DATA EXCERPT:
○ ○ ○
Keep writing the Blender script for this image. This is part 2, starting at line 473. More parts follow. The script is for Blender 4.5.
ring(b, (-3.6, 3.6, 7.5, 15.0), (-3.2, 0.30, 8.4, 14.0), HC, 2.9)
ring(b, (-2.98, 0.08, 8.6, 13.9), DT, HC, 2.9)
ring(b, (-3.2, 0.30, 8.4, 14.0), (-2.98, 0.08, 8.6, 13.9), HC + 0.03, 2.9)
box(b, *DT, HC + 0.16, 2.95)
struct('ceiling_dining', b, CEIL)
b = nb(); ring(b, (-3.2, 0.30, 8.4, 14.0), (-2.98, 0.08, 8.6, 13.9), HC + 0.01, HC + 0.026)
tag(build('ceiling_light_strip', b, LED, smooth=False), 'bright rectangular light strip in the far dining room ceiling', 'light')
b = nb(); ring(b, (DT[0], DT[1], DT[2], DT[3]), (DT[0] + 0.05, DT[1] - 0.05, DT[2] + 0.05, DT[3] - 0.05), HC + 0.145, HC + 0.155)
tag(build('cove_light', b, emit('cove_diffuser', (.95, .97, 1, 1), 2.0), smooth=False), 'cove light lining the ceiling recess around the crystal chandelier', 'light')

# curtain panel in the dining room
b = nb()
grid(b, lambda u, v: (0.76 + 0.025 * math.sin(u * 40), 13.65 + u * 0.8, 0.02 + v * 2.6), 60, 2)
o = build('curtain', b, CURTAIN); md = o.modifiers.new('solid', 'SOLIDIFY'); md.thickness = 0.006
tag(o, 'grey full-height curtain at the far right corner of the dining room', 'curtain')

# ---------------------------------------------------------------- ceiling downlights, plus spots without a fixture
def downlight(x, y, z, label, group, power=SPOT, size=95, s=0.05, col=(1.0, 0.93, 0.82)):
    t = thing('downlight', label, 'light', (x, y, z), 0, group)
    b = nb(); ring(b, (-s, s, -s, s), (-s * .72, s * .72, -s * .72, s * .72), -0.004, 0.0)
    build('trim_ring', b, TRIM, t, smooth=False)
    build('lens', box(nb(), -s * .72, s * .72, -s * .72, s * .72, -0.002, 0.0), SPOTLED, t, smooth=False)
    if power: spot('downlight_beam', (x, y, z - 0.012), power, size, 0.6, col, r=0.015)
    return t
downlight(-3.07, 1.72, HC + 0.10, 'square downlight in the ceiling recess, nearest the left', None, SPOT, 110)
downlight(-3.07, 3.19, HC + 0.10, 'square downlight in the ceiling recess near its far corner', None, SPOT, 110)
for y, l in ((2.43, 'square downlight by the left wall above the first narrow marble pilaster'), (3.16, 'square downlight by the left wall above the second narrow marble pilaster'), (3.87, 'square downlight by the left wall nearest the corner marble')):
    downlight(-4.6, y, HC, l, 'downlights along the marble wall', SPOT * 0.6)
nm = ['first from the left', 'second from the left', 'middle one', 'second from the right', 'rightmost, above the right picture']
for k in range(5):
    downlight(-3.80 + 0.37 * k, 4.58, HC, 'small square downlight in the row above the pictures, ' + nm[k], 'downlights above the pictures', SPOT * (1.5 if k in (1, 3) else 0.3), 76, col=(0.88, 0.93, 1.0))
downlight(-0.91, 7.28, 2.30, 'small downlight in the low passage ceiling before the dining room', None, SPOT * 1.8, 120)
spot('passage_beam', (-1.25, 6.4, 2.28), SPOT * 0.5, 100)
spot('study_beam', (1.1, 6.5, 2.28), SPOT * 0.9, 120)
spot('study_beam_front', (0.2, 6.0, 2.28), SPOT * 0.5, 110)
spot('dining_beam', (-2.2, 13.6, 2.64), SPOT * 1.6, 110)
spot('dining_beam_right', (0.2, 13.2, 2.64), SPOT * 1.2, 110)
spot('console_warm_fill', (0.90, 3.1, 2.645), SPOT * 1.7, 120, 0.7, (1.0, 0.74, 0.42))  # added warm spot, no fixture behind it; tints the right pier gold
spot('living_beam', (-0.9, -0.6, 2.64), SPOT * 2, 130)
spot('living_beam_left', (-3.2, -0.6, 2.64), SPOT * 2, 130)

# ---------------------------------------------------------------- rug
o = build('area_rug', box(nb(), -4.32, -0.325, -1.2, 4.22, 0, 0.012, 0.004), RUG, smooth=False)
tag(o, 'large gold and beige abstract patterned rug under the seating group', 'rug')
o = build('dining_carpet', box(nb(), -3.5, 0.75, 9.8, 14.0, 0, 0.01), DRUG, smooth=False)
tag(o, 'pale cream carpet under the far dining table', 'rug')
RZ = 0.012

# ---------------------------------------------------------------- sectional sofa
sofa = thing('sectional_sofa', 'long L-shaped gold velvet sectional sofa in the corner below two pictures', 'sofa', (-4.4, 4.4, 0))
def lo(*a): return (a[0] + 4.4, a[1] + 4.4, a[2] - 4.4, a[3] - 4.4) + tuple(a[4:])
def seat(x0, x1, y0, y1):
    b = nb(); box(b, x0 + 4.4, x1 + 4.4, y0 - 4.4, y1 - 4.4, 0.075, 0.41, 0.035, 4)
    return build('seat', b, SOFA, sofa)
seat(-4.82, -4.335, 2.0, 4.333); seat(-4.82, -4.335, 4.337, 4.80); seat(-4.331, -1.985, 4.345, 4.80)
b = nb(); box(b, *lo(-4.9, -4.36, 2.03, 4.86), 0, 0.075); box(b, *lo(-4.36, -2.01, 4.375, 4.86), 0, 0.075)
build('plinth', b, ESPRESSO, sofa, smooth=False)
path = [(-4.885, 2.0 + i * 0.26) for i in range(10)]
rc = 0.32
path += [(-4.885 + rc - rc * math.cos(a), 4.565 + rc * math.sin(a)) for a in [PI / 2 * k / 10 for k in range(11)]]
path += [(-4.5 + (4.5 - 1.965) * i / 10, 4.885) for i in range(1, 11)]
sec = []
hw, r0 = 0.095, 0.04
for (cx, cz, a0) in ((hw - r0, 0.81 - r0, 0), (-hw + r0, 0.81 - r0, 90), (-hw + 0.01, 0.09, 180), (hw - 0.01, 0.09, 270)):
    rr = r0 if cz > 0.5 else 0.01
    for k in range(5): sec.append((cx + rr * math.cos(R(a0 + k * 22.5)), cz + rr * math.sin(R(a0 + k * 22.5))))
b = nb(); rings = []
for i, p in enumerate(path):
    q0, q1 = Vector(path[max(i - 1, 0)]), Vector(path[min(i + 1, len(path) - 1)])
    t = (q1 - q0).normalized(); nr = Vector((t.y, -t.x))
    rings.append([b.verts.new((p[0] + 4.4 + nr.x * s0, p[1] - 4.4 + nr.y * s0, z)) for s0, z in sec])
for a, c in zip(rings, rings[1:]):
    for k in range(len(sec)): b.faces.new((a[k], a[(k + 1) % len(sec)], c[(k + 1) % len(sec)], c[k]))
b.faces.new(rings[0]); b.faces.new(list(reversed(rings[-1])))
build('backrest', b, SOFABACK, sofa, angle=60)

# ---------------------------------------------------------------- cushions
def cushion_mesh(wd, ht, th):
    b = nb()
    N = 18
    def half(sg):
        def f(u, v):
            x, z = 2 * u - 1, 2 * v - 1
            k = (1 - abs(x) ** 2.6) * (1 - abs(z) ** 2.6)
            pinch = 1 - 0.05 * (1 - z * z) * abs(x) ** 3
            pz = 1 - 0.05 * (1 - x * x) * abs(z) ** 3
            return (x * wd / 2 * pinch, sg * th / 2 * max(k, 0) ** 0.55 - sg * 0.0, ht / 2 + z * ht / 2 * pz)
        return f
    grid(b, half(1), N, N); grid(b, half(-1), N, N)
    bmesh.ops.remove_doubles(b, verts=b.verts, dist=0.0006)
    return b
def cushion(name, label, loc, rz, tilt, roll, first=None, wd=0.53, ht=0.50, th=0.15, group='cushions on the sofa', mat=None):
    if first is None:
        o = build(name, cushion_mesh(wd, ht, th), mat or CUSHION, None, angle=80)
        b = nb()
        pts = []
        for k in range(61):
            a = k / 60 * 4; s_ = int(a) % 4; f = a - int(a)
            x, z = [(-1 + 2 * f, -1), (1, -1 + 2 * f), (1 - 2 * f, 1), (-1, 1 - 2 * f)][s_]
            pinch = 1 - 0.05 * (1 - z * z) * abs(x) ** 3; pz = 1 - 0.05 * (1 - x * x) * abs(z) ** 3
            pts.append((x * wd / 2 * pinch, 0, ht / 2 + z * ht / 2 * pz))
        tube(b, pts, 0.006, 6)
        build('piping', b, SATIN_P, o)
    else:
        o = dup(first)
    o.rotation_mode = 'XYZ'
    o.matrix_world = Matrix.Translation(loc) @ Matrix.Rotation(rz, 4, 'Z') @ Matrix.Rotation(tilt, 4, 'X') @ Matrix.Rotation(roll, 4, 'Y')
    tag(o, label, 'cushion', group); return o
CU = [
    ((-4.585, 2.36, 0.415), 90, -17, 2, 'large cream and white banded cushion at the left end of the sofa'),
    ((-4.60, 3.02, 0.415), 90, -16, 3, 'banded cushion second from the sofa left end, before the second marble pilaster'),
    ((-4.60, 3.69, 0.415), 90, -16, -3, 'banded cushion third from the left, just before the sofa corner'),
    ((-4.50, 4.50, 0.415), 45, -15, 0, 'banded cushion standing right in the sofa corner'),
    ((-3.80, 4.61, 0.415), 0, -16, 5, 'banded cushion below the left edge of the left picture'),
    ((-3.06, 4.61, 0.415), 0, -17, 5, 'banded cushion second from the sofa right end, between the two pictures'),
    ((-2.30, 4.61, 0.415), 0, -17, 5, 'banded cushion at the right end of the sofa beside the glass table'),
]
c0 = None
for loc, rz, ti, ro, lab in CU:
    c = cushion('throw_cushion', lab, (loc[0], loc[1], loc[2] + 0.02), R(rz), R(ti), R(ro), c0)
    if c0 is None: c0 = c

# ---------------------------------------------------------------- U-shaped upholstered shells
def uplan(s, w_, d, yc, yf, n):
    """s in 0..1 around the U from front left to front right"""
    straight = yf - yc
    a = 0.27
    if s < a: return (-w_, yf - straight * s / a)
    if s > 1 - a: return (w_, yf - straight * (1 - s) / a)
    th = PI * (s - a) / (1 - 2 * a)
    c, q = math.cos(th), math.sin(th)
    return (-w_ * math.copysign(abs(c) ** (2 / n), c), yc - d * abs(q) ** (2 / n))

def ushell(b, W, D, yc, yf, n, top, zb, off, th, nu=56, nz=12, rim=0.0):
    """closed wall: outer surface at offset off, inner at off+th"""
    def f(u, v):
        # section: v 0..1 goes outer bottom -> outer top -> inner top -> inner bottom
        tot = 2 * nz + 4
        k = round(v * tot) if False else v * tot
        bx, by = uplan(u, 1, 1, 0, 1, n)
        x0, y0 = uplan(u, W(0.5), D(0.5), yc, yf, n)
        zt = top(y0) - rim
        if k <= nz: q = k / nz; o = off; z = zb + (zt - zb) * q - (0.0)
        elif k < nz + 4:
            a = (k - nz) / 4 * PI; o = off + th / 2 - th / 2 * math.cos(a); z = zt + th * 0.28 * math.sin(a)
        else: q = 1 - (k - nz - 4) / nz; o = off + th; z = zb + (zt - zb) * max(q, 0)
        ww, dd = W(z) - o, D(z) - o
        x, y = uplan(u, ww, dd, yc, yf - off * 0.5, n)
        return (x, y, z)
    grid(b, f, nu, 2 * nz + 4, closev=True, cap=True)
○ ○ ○
EXERCISE DETAILS: Quote exactly the lines running from the start of the listing above through the line where "tag(o, 'grey full-height" is found, and output no other lines.

SOLUTION TO THIS EXERCISE:
Keep writing the Blender script for this image. This is part 2, starting at line 473. More parts follow. The script is for Blender 4.5.
ring(b, (-3.6, 3.6, 7.5, 15.0), (-3.2, 0.30, 8.4, 14.0), HC, 2.9)
ring(b, (-2.98, 0.08, 8.6, 13.9), DT, HC, 2.9)
ring(b, (-3.2, 0.30, 8.4, 14.0), (-2.98, 0.08, 8.6, 13.9), HC + 0.03, 2.9)
box(b, *DT, HC + 0.16, 2.95)
struct('ceiling_dining', b, CEIL)
b = nb(); ring(b, (-3.2, 0.30, 8.4, 14.0), (-2.98, 0.08, 8.6, 13.9), HC + 0.01, HC + 0.026)
tag(build('ceiling_light_strip', b, LED, smooth=False), 'bright rectangular light strip in the far dining room ceiling', 'light')
b = nb(); ring(b, (DT[0], DT[1], DT[2], DT[3]), (DT[0] + 0.05, DT[1] - 0.05, DT[2] + 0.05, DT[3] - 0.05), HC + 0.145, HC + 0.155)
tag(build('cove_light', b, emit('cove_diffuser', (.95, .97, 1, 1), 2.0), smooth=False), 'cove light lining the ceiling recess around the crystal chandelier', 'light')

# curtain panel in the dining room
b = nb()
grid(b, lambda u, v: (0.76 + 0.025 * math.sin(u * 40), 13.65 + u * 0.8, 0.02 + v * 2.6), 60, 2)
o = build('curtain', b, CURTAIN); md = o.modifiers.new('solid', 'SOLIDIFY'); md.thickness = 0.006
tag(o, 'grey full-height curtain at the far right corner of the dining room', 'curtain')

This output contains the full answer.